***** PROVIDED RECORDS

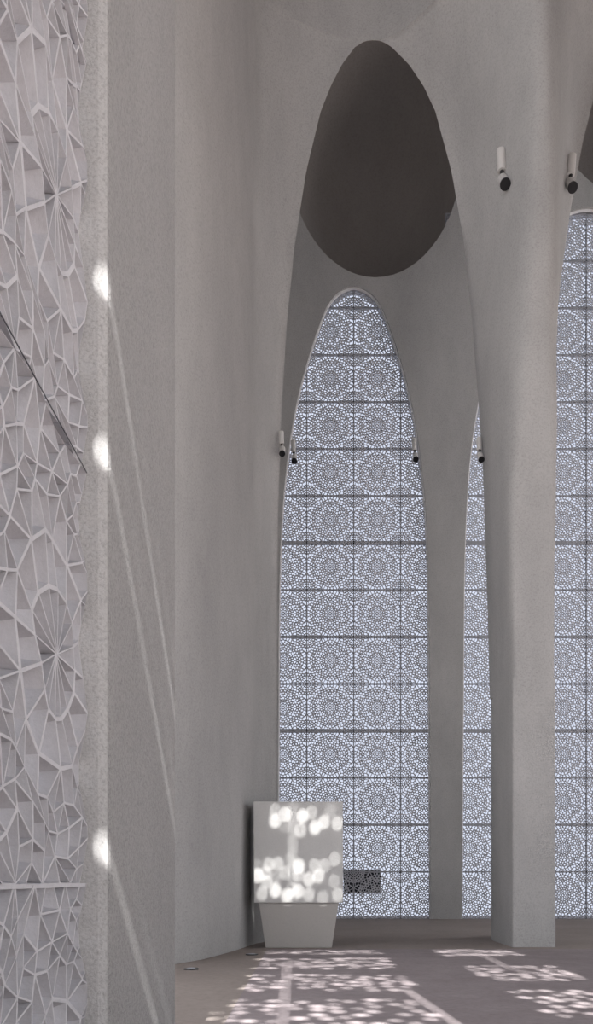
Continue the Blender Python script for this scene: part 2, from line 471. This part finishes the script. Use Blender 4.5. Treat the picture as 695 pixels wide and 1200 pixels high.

**********
***** PROVIDED RECORDS

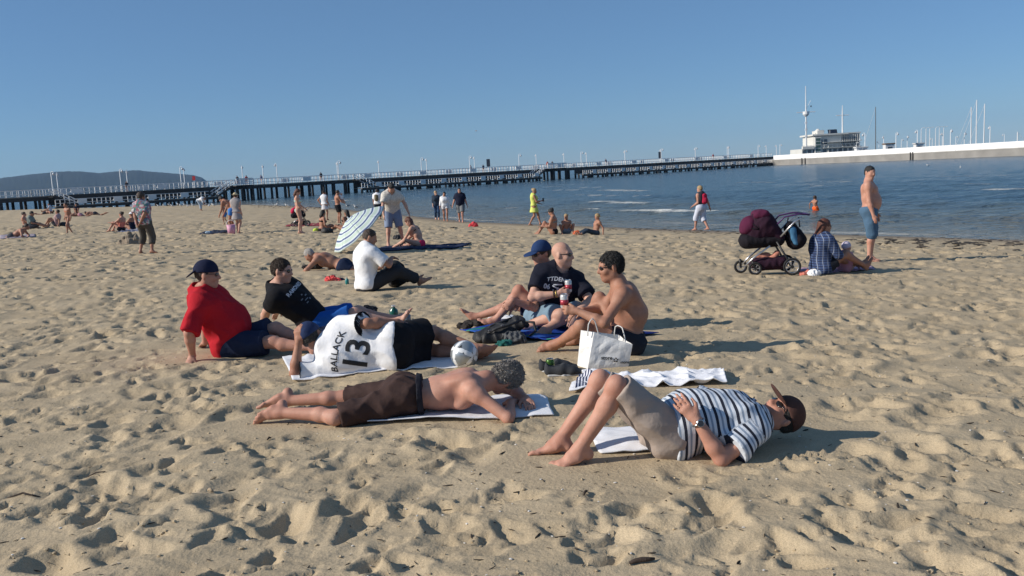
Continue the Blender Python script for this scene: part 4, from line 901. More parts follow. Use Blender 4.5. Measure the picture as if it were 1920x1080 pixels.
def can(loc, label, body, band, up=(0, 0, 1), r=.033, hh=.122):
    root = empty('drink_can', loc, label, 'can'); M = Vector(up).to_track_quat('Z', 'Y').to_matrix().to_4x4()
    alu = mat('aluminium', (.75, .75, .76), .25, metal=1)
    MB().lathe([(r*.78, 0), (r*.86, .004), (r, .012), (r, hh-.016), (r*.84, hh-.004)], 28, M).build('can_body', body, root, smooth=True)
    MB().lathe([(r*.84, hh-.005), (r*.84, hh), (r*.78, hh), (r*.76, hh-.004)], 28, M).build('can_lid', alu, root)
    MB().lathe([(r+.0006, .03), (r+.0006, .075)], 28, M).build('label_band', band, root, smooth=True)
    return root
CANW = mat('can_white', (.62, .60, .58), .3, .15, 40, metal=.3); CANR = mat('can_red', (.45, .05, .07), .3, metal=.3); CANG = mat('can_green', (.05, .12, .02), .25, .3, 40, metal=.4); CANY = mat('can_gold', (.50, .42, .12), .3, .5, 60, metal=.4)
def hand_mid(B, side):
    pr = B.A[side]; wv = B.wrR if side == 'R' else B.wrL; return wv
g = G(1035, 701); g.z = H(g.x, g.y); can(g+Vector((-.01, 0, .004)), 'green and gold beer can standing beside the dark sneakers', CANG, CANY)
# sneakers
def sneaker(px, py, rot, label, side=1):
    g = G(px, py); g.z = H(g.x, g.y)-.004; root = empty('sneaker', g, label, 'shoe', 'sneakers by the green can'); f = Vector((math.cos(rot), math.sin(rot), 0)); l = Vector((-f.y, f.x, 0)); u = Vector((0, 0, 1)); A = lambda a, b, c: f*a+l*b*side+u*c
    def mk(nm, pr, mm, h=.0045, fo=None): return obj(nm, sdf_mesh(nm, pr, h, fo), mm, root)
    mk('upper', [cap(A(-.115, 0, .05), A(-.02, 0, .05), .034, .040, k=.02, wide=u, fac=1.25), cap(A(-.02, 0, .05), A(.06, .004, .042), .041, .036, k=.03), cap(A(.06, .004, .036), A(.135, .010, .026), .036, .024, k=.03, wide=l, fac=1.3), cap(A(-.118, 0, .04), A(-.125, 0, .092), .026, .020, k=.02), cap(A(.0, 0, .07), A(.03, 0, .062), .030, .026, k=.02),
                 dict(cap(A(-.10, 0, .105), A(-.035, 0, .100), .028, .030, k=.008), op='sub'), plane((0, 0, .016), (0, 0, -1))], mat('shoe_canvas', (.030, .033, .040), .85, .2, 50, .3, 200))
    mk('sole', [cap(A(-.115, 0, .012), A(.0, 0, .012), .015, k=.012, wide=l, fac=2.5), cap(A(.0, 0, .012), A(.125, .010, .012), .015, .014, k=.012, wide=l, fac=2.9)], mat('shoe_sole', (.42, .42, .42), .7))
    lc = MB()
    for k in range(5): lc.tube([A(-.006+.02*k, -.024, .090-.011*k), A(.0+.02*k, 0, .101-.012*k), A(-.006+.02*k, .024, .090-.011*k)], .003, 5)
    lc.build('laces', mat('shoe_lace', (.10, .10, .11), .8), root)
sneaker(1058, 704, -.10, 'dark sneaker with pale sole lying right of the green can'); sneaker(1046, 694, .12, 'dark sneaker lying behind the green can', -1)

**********
***** PROVIDED RECORDS

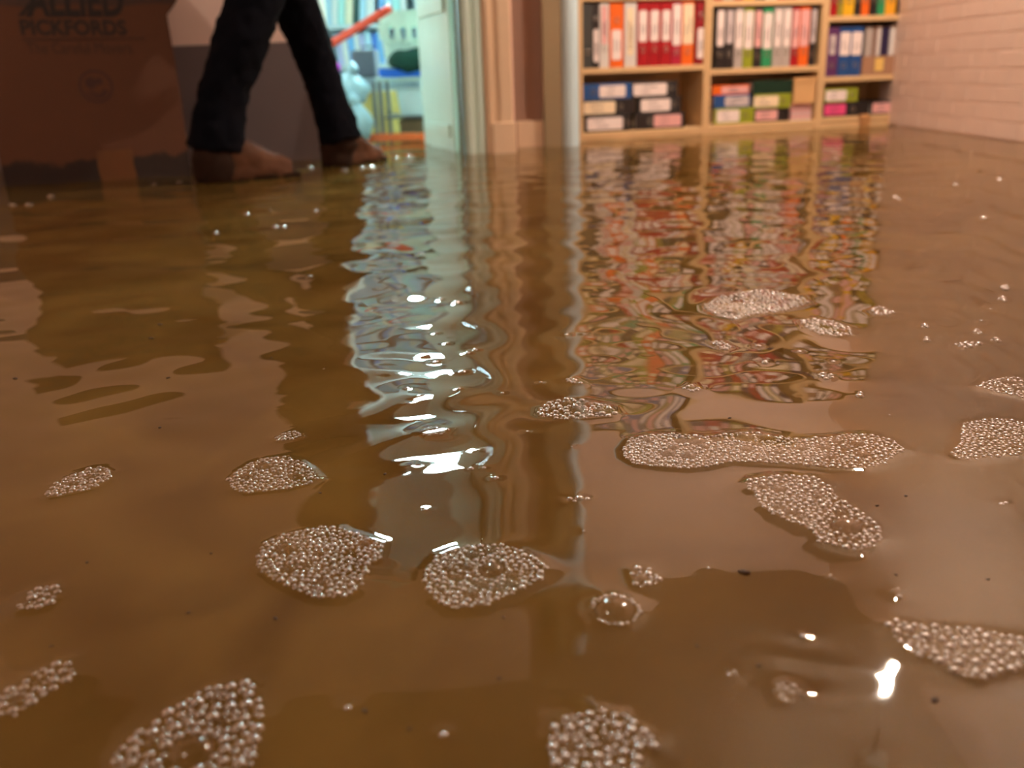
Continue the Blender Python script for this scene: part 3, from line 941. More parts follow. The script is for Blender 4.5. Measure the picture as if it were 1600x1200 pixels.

**********

- _PROMPT_: Return each line where "part" shows up.

- _FULL SOLUTION_:
Continue the Blender Python script for this scene: part 2, from line 471. This part finishes the script. Use Blender 4.5. Treat the picture as 695 pixels wide and 1200 pixels high.
Continue the Blender Python script for this scene: part 4, from line 901. More parts follow. Use Blender 4.5. Measure the picture as if it were 1920x1080 pixels.
Continue the Blender Python script for this scene: part 3, from line 941. More parts follow. The script is for Blender 4.5. Measure the picture as if it were 1600x1200 pixels.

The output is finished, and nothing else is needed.